» **Work to do**
Pick out every line holding the string "from" and copy it.

» **Provided material**
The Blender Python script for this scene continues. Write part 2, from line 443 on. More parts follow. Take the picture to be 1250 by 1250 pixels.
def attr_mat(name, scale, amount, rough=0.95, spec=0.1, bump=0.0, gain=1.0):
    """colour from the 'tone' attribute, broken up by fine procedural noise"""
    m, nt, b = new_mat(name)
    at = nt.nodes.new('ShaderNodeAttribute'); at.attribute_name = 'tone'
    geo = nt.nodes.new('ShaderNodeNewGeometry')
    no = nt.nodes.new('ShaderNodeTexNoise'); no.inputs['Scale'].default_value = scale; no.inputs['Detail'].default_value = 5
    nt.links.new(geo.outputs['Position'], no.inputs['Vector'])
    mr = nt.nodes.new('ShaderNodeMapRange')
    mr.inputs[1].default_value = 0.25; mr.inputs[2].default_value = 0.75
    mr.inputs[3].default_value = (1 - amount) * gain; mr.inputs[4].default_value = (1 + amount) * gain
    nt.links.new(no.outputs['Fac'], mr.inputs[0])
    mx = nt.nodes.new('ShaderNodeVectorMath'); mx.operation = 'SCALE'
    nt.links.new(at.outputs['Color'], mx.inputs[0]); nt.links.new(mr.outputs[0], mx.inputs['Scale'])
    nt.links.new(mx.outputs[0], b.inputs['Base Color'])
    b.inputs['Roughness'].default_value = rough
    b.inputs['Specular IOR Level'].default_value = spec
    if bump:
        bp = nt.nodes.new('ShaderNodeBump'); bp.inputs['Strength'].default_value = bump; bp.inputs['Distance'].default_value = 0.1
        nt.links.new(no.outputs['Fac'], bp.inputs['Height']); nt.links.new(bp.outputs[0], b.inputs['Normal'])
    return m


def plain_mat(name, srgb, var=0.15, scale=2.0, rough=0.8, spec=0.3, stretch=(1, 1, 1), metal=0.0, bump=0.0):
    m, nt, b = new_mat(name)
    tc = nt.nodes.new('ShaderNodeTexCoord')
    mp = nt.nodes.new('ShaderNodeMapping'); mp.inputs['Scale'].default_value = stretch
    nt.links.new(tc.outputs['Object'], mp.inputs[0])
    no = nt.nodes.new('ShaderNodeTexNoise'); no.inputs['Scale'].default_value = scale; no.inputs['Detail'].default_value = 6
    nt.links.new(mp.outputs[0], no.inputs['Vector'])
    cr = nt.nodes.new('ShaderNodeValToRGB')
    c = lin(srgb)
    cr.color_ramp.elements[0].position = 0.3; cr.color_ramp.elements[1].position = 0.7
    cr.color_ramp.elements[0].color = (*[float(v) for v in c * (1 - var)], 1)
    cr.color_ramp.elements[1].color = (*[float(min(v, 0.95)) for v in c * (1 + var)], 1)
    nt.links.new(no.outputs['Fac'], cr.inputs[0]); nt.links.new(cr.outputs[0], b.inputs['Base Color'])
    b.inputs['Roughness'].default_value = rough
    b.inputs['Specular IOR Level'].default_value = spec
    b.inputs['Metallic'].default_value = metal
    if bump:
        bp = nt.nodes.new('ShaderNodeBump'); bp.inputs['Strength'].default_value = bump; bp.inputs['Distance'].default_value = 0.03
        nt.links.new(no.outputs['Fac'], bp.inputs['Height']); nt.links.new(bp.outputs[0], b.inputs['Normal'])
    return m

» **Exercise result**
The Blender Python script for this scene continues. Write part 2, from line 443 on. More parts follow. Take the picture to be 1250 by 1250 pixels.
    """colour from the 'tone' attribute, broken up by fine procedural noise"""